Martinez testified in his own defense during both trials, saying during his first trial that he fired a “warning shot” from his shotgun because he feared members of the Mongols motorcycle club — an organization to which he belonged — were trying to break into the home he shared with his parents, his girlfriend, their two young children and his adult sister.

The defendant told jurors that he was startled to hear screaming after firing the shot, turned around, dropped the shotgun, laid down and said he was sorry.

“I kept saying I was sorry. I didn’t know it was the police,” Martinez testified in 2019. “I thought it was the Mongols. I would never fire at police or law enforcement ever. I have family that’s (in) law enforcement.”

He maintained during his first trial that he “shot to protect my family” and that there was “no target.”

Police went to the house early that morning to serve a search warrant as part of an ongoing investigation by a task force into the Mongols, Deputy District Attorney Hilary Williams told jurors during the retrial.

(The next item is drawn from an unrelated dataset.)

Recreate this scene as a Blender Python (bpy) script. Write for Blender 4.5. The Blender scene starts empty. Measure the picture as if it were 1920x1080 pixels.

Diamond had turned his back to walk off the steps with a heavy piece of equipment that had been used to open the screen door and was shot by Martinez in the back of the neck with a 12-gauge shotgun, the prosecutor told jurors earlier during the trial. None of the officers returned fire, the prosecutor said.

“You don’t get to just shoot somebody on your doorstep,” Williams told jurors, arguing that there was no way the shooting occurred in self- defense as Martinez and his attorney contend.

The deputy district attorney told the panel that it was “irrational on every level” to shoot a law enforcement officer in front of some of the defendant’s own family members, but said the defendant was “high on methamphetamine” at the time of the shooting and urged the panel to convict Martinez of second-degree murder.

Martinez’s attorney, Brady Sullivan, called what happened a “tragic accident” and said Martinez was lawfully defending his family after seeing the barrel of a gun.

“And it was reasonable … The law says it’s reasonable to defend your family, your home and yourself,” the defense lawyer told the panel.

Martinez’s lawyer said it was not reasonable to believe Martinez would deliberately fire a shot at police and put his entire family at risk inside the home.

“He didn’t know it’s the police. He thinks it’s an intruder,” Sullivan said.

The defense attorney called the SWAT team’s operation that day “completely unnecessary” and contended that the officers’ warnings that they were there to serve a search warrant were drowned out by noise being made by the SWAT team as they tried to get into the house and a locked gate. The prosecutor countered that the warnings were given before and during the efforts to breach the home and gate.